**Data block:**
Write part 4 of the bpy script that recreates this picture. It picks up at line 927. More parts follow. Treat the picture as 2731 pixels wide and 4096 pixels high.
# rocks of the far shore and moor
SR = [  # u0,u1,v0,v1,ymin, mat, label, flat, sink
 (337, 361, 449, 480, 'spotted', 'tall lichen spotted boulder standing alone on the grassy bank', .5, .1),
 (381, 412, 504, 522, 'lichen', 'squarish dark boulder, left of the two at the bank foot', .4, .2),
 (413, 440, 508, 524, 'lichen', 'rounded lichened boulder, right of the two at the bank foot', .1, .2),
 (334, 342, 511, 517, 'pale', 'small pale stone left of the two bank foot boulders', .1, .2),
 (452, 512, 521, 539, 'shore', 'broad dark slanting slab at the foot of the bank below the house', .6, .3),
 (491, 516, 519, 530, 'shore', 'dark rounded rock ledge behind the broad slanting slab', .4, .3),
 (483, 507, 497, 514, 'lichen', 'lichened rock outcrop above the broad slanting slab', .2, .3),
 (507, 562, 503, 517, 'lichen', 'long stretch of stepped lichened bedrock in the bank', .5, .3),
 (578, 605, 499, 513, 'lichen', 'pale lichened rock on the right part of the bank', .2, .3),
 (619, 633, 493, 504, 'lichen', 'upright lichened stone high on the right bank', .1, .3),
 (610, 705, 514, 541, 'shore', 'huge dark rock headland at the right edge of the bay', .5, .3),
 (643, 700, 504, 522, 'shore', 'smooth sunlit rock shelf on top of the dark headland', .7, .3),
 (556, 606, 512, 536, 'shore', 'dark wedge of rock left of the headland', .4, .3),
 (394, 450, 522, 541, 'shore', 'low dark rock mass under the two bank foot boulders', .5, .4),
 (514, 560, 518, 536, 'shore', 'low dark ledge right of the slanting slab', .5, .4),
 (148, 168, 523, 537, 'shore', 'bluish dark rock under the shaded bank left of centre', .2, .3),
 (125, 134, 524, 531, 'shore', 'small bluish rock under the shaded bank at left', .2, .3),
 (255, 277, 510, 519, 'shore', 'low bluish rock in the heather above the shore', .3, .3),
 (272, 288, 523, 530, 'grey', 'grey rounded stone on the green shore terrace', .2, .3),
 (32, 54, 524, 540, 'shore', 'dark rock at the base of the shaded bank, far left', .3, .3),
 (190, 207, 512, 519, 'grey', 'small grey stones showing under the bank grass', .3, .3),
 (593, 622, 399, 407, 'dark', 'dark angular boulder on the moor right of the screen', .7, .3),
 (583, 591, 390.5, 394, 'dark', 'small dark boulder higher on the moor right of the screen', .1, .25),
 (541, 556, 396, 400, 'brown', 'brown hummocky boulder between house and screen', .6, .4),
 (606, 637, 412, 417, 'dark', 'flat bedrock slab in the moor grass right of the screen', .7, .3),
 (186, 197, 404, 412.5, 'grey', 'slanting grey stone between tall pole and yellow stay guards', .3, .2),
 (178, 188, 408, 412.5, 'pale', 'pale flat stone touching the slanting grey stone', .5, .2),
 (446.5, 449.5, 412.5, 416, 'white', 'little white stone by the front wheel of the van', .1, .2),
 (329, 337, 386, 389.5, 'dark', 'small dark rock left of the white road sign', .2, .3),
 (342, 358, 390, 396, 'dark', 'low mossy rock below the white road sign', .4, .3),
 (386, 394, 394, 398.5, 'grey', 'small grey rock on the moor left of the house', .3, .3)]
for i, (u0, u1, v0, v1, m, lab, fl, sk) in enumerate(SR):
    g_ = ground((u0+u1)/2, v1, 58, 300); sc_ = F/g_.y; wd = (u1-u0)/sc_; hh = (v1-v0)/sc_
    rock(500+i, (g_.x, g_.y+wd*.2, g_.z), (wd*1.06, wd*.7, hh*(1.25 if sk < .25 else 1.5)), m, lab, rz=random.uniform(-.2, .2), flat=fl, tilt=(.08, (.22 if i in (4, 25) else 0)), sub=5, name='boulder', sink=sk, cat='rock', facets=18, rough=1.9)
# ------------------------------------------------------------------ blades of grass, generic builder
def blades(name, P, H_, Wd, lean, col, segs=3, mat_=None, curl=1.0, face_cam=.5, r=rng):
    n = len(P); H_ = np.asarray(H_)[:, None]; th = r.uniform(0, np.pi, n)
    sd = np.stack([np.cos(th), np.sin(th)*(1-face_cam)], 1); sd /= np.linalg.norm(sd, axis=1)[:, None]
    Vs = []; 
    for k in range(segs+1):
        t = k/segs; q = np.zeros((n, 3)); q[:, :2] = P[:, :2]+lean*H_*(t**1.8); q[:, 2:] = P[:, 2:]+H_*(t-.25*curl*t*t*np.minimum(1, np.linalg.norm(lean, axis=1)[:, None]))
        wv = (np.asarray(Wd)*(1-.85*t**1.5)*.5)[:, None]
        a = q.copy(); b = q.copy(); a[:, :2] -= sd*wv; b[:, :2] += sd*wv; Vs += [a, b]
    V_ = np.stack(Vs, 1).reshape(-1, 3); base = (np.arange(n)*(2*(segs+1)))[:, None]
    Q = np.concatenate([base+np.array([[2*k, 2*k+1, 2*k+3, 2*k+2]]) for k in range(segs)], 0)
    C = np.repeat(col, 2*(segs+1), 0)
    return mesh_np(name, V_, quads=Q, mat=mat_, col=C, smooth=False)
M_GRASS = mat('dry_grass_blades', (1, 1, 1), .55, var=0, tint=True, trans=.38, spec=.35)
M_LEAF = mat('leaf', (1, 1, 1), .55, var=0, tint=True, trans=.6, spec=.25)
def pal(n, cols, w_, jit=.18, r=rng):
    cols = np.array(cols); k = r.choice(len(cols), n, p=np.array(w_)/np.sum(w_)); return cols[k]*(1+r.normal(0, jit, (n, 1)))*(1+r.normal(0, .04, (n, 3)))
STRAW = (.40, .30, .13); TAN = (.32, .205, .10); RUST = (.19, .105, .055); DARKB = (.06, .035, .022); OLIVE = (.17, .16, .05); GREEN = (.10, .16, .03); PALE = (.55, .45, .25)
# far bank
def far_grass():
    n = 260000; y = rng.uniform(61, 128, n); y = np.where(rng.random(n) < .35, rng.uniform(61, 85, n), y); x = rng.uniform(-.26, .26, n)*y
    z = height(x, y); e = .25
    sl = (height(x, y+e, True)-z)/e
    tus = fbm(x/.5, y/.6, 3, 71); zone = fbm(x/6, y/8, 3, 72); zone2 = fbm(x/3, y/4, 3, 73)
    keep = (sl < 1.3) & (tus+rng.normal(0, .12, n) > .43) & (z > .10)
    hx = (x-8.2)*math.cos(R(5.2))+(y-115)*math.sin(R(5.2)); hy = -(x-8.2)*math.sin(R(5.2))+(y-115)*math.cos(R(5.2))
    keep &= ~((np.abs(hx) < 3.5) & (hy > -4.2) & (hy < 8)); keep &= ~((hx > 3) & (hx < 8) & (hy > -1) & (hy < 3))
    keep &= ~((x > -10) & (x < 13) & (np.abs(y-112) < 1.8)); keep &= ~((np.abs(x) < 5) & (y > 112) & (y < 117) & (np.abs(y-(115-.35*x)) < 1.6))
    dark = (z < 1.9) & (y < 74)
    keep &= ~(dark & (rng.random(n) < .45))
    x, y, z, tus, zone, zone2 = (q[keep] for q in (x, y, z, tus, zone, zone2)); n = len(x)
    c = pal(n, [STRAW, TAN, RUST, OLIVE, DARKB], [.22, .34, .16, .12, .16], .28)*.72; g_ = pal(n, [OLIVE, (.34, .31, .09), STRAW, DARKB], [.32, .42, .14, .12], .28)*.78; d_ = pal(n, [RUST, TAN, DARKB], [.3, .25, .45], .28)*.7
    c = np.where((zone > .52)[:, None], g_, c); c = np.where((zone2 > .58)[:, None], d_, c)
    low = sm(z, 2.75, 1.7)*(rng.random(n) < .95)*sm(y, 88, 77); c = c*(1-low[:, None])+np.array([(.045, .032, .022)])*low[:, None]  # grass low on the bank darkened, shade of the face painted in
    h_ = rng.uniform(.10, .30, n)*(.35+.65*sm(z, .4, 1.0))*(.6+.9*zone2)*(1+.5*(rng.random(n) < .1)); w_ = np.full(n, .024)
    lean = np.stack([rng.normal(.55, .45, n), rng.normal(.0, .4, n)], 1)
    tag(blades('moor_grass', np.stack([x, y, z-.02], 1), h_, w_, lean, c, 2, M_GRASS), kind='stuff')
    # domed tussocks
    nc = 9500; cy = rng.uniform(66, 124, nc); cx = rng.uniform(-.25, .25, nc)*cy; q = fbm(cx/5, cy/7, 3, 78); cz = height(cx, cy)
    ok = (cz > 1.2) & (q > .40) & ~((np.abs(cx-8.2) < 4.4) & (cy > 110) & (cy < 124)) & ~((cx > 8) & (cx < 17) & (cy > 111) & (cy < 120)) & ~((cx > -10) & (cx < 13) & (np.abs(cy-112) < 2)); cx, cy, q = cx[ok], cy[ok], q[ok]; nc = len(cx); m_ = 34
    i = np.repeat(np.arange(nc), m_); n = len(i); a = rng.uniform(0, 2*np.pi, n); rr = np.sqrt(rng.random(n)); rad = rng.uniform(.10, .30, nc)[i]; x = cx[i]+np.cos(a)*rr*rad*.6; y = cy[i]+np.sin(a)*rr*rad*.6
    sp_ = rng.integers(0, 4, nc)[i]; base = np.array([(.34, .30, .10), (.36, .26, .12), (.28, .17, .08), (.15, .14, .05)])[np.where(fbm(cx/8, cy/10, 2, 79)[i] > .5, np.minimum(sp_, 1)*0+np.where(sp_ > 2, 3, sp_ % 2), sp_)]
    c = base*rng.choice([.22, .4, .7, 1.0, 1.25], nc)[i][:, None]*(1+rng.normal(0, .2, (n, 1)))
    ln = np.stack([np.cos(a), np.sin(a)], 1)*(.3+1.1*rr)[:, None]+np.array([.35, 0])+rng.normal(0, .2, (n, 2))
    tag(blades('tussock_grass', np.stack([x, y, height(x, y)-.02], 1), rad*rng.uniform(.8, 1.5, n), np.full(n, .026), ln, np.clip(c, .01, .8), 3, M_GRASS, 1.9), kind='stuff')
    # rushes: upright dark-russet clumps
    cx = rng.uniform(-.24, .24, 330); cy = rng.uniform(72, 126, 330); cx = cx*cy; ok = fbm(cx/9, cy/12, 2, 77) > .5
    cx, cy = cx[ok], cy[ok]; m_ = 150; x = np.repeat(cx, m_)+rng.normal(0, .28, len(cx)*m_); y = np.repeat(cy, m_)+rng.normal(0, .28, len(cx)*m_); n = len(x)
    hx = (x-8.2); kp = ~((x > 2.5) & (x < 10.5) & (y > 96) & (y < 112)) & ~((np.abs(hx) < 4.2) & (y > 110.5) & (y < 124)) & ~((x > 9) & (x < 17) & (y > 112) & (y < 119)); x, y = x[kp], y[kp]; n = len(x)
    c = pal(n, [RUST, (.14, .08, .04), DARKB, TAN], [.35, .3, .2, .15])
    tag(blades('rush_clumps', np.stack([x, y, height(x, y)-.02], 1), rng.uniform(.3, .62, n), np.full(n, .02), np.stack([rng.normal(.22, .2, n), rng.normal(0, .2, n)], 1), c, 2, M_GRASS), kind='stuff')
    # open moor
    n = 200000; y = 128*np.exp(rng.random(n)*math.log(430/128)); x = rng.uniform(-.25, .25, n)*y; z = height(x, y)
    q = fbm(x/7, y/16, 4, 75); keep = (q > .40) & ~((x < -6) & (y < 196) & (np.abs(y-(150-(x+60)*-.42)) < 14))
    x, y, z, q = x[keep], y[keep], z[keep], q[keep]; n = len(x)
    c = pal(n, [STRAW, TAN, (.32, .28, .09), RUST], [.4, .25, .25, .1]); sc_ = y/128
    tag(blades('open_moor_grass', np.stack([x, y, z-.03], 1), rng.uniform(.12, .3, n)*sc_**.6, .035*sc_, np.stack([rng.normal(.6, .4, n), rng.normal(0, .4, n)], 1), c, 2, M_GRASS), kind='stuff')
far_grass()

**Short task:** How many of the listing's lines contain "part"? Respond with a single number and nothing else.

**Answer to this task:** 2